Now I read the first half of “Big Man” on the flight over on Xmas Day so Bruce’s introduction to Tenth Avenue Freeze Out really hit home as well as the performance of the song at the piano rekindled memories of the bootleg I have of the Tower Theatre Darby Philadelphia shows towards the end of the 1975 Born To Run tours in December. Bruce really misses the Big Man. It was the point of the show I almost had tears in my eyes. That hadn’t happened (to me at least) in October.
Unfortunately Patti Scialfa was unable to join Bruce for two songs (Tougher than the Rest, Brilliant Disguise) as she was laid low with flu so Bruce was gonna have to “swim solo” as he put it and altered the setlist for the first time in three months. A real wow moment for me as I began listening to the story of how his father approached Bruce in the very early 1990’s as Patti was expecting their first child. Doug offered an apology for being a lousy father and advised Bruce not to make the same mistakes with his children. Long Time Coming was played and I recall on the Devils and Dust tour Bruce had his son in tow at the Seattle and Portland shows and shared a change of lyrics joke his son told him “I feel another one kicking inside. And I ain’t gonna fuck it up TOO BAD this time” The other new song was played without any introduction “The Ghost of Tom Joad”

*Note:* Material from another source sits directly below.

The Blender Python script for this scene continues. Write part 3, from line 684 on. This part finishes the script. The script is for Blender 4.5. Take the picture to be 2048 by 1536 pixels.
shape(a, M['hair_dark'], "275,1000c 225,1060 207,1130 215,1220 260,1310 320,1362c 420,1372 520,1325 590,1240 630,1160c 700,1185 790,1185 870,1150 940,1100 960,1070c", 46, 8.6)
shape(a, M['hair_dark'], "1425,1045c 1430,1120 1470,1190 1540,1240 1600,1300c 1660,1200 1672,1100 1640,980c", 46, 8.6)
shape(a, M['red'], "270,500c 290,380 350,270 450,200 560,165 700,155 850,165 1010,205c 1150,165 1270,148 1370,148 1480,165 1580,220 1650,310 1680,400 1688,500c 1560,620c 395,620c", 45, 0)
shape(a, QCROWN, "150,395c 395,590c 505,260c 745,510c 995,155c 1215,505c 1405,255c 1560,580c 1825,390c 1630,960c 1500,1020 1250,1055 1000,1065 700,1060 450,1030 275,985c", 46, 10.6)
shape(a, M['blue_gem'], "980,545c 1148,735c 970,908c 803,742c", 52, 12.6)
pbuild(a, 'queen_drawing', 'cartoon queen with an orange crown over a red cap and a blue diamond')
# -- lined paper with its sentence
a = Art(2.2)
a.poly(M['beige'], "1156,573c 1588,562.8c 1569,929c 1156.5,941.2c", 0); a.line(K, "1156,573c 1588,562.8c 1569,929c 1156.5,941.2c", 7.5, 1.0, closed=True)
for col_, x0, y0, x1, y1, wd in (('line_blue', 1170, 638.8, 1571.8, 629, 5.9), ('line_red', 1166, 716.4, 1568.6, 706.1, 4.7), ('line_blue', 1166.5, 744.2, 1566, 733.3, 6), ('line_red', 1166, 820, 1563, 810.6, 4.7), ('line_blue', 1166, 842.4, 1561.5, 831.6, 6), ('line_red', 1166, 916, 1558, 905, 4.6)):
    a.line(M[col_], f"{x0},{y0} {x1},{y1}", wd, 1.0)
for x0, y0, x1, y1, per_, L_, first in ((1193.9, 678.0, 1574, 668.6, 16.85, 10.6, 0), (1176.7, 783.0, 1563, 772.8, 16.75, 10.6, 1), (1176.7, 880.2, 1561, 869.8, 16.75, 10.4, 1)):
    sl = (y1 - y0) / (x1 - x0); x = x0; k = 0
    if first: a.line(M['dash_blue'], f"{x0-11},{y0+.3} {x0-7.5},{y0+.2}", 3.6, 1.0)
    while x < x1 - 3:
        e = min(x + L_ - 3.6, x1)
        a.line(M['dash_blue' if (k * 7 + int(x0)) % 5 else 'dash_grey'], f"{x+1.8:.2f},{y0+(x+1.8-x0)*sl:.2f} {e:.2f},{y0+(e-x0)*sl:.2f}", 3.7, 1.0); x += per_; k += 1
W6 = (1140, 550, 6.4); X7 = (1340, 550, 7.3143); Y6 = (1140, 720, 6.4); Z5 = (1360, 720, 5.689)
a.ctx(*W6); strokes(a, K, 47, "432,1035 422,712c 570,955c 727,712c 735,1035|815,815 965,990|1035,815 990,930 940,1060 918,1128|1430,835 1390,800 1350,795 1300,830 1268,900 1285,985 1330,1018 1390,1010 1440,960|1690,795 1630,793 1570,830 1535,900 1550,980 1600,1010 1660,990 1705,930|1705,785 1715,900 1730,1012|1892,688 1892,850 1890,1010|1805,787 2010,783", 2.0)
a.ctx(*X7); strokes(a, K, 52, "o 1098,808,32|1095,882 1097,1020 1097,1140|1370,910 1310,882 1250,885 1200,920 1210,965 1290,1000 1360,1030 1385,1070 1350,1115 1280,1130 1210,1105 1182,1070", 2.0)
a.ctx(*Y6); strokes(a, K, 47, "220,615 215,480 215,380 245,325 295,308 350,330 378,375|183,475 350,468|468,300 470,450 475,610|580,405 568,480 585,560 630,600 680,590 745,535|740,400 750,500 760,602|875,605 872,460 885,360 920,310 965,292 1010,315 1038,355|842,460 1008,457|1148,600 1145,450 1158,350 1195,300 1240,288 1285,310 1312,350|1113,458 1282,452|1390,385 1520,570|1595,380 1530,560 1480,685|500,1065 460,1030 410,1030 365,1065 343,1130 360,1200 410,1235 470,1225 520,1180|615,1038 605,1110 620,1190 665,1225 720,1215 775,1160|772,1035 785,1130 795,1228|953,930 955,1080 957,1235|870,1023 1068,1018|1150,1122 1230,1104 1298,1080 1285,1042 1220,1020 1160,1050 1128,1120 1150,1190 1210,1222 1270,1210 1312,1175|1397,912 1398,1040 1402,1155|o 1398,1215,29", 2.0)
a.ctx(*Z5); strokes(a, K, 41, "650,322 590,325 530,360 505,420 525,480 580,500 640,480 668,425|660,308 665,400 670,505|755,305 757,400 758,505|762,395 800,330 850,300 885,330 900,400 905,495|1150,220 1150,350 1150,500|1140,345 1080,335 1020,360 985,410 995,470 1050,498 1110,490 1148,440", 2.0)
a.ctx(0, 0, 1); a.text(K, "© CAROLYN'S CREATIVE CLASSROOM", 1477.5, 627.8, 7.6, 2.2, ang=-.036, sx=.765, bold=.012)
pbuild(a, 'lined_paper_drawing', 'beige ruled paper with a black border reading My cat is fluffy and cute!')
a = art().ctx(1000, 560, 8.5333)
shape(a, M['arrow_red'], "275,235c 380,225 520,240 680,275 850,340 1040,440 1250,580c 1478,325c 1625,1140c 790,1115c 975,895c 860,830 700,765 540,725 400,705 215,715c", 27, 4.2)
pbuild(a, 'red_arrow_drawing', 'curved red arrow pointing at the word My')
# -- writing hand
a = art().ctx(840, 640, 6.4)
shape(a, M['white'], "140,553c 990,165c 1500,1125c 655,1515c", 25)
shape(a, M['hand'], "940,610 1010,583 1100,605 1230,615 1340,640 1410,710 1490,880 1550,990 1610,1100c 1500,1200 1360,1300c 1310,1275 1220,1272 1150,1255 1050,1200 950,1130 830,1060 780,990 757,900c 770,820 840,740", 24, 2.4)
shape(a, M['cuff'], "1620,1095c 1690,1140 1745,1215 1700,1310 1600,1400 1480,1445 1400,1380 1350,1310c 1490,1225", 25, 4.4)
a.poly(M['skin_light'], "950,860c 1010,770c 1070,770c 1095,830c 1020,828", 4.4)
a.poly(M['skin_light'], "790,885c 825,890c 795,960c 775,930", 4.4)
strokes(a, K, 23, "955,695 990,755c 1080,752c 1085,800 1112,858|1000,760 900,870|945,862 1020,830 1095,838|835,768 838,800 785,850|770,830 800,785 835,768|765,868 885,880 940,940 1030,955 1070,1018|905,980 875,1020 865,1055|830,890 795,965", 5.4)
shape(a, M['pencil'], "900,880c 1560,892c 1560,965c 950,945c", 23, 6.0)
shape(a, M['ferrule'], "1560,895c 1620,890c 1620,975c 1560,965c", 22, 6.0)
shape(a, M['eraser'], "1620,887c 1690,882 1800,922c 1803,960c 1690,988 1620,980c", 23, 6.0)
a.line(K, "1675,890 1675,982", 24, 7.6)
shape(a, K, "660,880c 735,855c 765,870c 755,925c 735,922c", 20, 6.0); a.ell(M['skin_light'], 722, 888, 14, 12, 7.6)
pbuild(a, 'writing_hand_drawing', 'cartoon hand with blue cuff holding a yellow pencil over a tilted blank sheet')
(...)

The only song that seems out of place in a performance autobiographical in nature is Promised Land introduced as a way of showcasing his lasting love affair with the desert. Bruce reminded us of Martin Luther King’s words before stating things have gone too far now enough is enough with the whole Donald Trump thing “The arc of the world tends towards progress despite annus horibilus like 2017” Born To Run was played in a bit more of a hurry (get home to see the wife and family) but still a gorgeous acoustic version.
The show has had a 3rd slew of dates added and currently runs until June 30th 5 nights a week for the most part. Bruce commented at the start that he had never before in his life worked 5 days a week and joked he didn’t like it all that much now.